If Ileave you some day, the elfin Meimei (Zhou Xun) asks her videographer beau, would you look for me forever? Most of Suzhou River is a flashback, in fine film noir form, about Meimei's lookalike, Moudan, and Mardar (Jin Hongsheng), the fringe criminal who loves her. She may love him only for his motorcycle; drive fast, she says, like Schwarzenegger. But this fast lady is too elusive for poor Mardar. A leap into the Suzhou, and he has lost her-until he sees her again, as a mermaid in a nightclub aquarium show.

She might be Kim Novak in Vertigo; he could be Burt Lancaster in The Killers, a tough guy whom the mob wants to rub out for going soft over a girl. Shot in the grainy, high-contrast fashion of a Wong Kar-wai film (he's everywhere!), Suzhou River has art and heart. It also has a Hollywood-worthy starmaking turn in the work of Zhou Xun (who was the ethereal blind girl in Chen Kaige's 1999 film The Emperor and the Assassin). At the end, the girl vanishes again, leaving a message scrawled on a wall:Find me if you love me. And that, movie fans, is modern romance.

If there were a prize for most cunningly constructed screenplay-or for the film most likely to be remade as a Julia Roberts vehicle-it would go to Thailand's Pen-ek Ratanaruang for 6ixtynin9. A woman named Tum (beguilingly glum Lalita Panyopas, who looks a bit like the young Josephine Siao) is suicidal over having been fired. But before she can swallow that bottle full of lye, Tum finds a box containing 1 million baht left at her apartment door. It's all because the 6 on her door has accidentally swung down to become a 9, the flat where the cash was to be delivered.

Ratanaruang, who studied design at New York City's Pratt Institute, swathes his scenario in pop-art colors; the blood, and there's lots of it, shimmers like Jell-O. More important, he knows the American model of lady-in-distress comedies, and how to ring wicked changes on it. The thug in the closet; the helpful cop with bad timing; the jealous neighbor; the good friend who gets in the way; the gangster weepy because his mother died from a bad manicure (Which salon? Tum asks blandly)-all these characters snuggle into stereotype, then confound expectations. So, in this high-style, deadpan thriller, does our heroine. Death becomes her; as a victim, and then as a killer, she comes to life.

Finally, how about a nightmare plot that doesn't let the hero or the viewer wake up? That's what writer-director Hiroyuki Tanaka, also known as Sabu, has devised in Monday. His hero, Takagi (Shinichi Tsutsumi), is the clueless culprit in the hotel room. Now he recalls attending a funeral. During the ceremony, the dead man's doctor calls to say he forgot to take the pacemaker out of the deceased; if the body is cremated it will explode. There are two wires inside the corpse's chest-would someone please cut the red wire? Takagi volunteers.
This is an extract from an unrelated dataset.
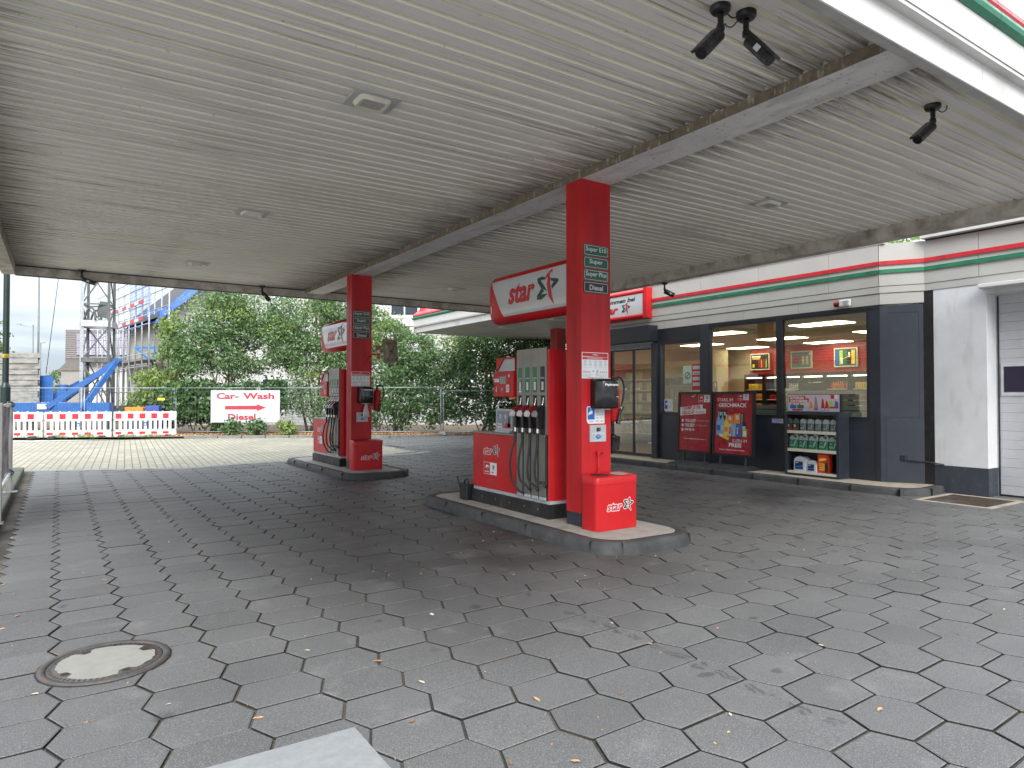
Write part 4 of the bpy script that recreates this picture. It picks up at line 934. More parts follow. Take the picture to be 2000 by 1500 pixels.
for z0, z1, y in ((.15, 1.27, 6.50), ): run_prism(b, (W, y), (W, y - .008), z0, z1, ANTHD, 0.0005, .004)
t0 = Vector((.36, -.59)).normalized()
for d in (.08, .60): run_prism(b, (W + t0.x * d, 6.40 + t0.y * d), (W + t0.x * (d + .01), 6.40 + t0.y * (d + .01)), .16 if d < .3 else 1.28, 1.28 if d < .3 else 3.15, ANTHD, .0005, .004)
run_prism(b, (W + t0.x * .14, 6.40 + t0.y * .14), (W + t0.x * .6, 6.40 + t0.y * .6), 3.14, 3.15, ANTHD, .0005, .004)
b.build('panel_joint', SHOP)
# windows: frames and panes
def window(y0, y1, z0, z1, nm='window'):
    f = MB(); e = .045
    f.box(W - .005, W + .09, y0, y1, z1 - e, z1, ANTHD); f.box(W - .005, W + .09, y0, y1, z0, z0 + e, ANTHD); f.box(W - .005, W + .09, y0, y0 + e, z0 + e, z1 - e, ANTHD); f.box(W - .005, W + .09, y1 - e, y1, z0 + e, z1 - e, ANTHD)
    o = f.build(nm, SHOP); pane('pane', y0 + e, y1 - e, z0 + e, z1 - e, o); return o
_w = window(6.60, 8.43, 1.221, 3.24); window(8.435, 10.27, 1.221, 3.24); window(10.46, 11.76, 1.221, 2.955)
b = MB()
run_prism(b, (W, 8.50), (W, 8.37), 1.20, 3.24, ANTHD, .006, .03); run_prism(b, (W, 10.50), (W, 10.24), 1.2, 3.28, ANTH, -.1, .02); run_prism(b, (W, 11.95), (W, 11.71), 1.2, 2.96, ANTH, -.12, .03)
run_prism(b, (W, 10.24), (W, 6.40), 3.241, 3.30, ANTHD, -.1, .012)
run_prism(b, (W, 11.97), (W, 11.80), .12, 2.95, ANTH, .031, .09)
b.build('post', SHOP)
FROST = NT('frosted foil'); FROST.color((.42, .43, .38)); FROST.b.inputs['Roughness'].default_value = .7; FROST.b.inputs['Alpha'].default_value = .72; FROST = FROST.m
b = MB()
for z0, z1 in ((1.27, 1.37), (1.385, 1.47), (1.485, 1.57), (1.585, 1.67), (1.685, 1.76)):
    b.box(W + .054, W + .055, 6.65, 8.38, z0, z1, FROST); b.box(W + .054, W + .055, 8.48, 10.22, z0, z1, FROST) if z1 < 1.5 else None
b.build('frosted_stripes', SHOP)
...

He opens the chest and finds two red wires. He cuts one. The corpse's eyes open. Blam!

This scene simply revs the motor for the wild ride taken by Takagi as he slowly remembers, or fantasizes, what he has done since Saturday night. Seems he met a respectable gang boss (his business card reads Gang Boss) who let him dance a sexy duet with his moll. The two men struggled over a rifle and the boss died. Takagi killed a couple of henchmen and a punk on the street. Now he's back in the hotel room. Did he dream it all? Takagi turns on the TV and sees a news report on his crime spree. He peers outside; the place is surrounded by cops. Their guns are aimed at his room.

Sabu has pulled cool melodramatic pranks of this sort before (Bullet Runner, Postman Blues), but Monday has the relentless purring energy of a doomsday machine-where paranoia becomes prophecy and a man's worst fears aren't half as lurid as the reality he can tumble into with a single false step. Just like in the movies, from Hollywood, Shanghai, Bangkok or Tokyo, at a festival in Hong Kong.